▶ **COLLECTED DATA**:
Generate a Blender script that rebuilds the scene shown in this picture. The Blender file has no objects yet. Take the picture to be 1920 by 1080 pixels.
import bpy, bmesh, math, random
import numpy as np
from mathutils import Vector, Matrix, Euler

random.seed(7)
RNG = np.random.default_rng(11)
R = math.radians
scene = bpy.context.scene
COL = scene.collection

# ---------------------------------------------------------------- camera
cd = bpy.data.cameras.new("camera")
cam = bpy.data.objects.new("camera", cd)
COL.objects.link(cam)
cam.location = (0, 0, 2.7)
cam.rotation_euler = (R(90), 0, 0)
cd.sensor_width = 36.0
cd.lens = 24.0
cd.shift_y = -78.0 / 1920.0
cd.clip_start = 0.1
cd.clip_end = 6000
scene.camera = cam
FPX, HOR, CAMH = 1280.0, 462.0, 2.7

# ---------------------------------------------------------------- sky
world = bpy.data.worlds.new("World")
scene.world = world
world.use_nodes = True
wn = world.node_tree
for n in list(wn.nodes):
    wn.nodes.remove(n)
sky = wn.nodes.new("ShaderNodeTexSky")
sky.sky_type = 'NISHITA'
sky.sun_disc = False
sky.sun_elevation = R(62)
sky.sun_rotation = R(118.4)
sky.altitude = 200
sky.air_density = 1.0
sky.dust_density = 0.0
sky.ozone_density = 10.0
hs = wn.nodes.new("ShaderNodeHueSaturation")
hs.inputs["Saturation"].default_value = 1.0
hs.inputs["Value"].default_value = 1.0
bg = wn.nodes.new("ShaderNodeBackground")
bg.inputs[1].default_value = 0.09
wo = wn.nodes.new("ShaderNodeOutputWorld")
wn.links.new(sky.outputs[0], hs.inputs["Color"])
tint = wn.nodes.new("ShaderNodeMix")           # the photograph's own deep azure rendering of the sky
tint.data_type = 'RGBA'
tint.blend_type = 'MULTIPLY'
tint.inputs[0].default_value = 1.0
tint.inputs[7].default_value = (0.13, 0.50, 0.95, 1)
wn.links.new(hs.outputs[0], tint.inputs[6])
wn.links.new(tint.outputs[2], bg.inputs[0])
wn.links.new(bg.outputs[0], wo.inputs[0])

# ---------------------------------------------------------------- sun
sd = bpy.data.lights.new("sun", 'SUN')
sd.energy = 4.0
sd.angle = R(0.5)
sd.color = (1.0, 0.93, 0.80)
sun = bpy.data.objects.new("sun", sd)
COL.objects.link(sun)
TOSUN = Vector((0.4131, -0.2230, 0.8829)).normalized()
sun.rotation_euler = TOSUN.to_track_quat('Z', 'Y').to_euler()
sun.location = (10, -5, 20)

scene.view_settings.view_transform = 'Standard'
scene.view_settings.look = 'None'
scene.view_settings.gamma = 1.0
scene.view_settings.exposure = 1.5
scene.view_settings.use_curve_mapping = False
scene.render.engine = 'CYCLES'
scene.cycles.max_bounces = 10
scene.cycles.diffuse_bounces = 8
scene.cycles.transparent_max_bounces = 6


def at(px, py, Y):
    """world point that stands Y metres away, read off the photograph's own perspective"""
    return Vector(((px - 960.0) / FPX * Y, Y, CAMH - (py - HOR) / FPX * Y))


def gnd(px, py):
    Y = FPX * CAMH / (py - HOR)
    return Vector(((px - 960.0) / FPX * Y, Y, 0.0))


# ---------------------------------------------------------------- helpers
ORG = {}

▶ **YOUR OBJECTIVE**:
Repeat the data above exactly.

▶ **TASK OUTPUT**:
Generate a Blender script that rebuilds the scene shown in this picture. The Blender file has no objects yet. Take the picture to be 1920 by 1080 pixels.
import bpy, bmesh, math, random
import numpy as np
from mathutils import Vector, Matrix, Euler

random.seed(7)
RNG = np.random.default_rng(11)
R = math.radians
scene = bpy.context.scene
COL = scene.collection

# ---------------------------------------------------------------- camera
cd = bpy.data.cameras.new("camera")
cam = bpy.data.objects.new("camera", cd)
COL.objects.link(cam)
cam.location = (0, 0, 2.7)
cam.rotation_euler = (R(90), 0, 0)
cd.sensor_width = 36.0
cd.lens = 24.0
cd.shift_y = -78.0 / 1920.0
cd.clip_start = 0.1
cd.clip_end = 6000
scene.camera = cam
FPX, HOR, CAMH = 1280.0, 462.0, 2.7

# ---------------------------------------------------------------- sky
world = bpy.data.worlds.new("World")
scene.world = world
world.use_nodes = True
wn = world.node_tree
for n in list(wn.nodes):
    wn.nodes.remove(n)
sky = wn.nodes.new("ShaderNodeTexSky")
sky.sky_type = 'NISHITA'
sky.sun_disc = False
sky.sun_elevation = R(62)
sky.sun_rotation = R(118.4)
sky.altitude = 200
sky.air_density = 1.0
sky.dust_density = 0.0
sky.ozone_density = 10.0
hs = wn.nodes.new("ShaderNodeHueSaturation")
hs.inputs["Saturation"].default_value = 1.0
hs.inputs["Value"].default_value = 1.0
bg = wn.nodes.new("ShaderNodeBackground")
bg.inputs[1].default_value = 0.09
wo = wn.nodes.new("ShaderNodeOutputWorld")
wn.links.new(sky.outputs[0], hs.inputs["Color"])
tint = wn.nodes.new("ShaderNodeMix")           # the photograph's own deep azure rendering of the sky
tint.data_type = 'RGBA'
tint.blend_type = 'MULTIPLY'
tint.inputs[0].default_value = 1.0
tint.inputs[7].default_value = (0.13, 0.50, 0.95, 1)
wn.links.new(hs.outputs[0], tint.inputs[6])
wn.links.new(tint.outputs[2], bg.inputs[0])
wn.links.new(bg.outputs[0], wo.inputs[0])

# ---------------------------------------------------------------- sun
sd = bpy.data.lights.new("sun", 'SUN')
sd.energy = 4.0
sd.angle = R(0.5)
sd.color = (1.0, 0.93, 0.80)
sun = bpy.data.objects.new("sun", sd)
COL.objects.link(sun)
TOSUN = Vector((0.4131, -0.2230, 0.8829)).normalized()
sun.rotation_euler = TOSUN.to_track_quat('Z', 'Y').to_euler()
sun.location = (10, -5, 20)

scene.view_settings.view_transform = 'Standard'
scene.view_settings.look = 'None'
scene.view_settings.gamma = 1.0
scene.view_settings.exposure = 1.5
scene.view_settings.use_curve_mapping = False
scene.render.engine = 'CYCLES'
scene.cycles.max_bounces = 10
scene.cycles.diffuse_bounces = 8
scene.cycles.transparent_max_bounces = 6


def at(px, py, Y):
    """world point that stands Y metres away, read off the photograph's own perspective"""
    return Vector(((px - 960.0) / FPX * Y, Y, CAMH - (py - HOR) / FPX * Y))


def gnd(px, py):
    Y = FPX * CAMH / (py - HOR)
    return Vector(((px - 960.0) / FPX * Y, Y, 0.0))


# ---------------------------------------------------------------- helpers
ORG = {}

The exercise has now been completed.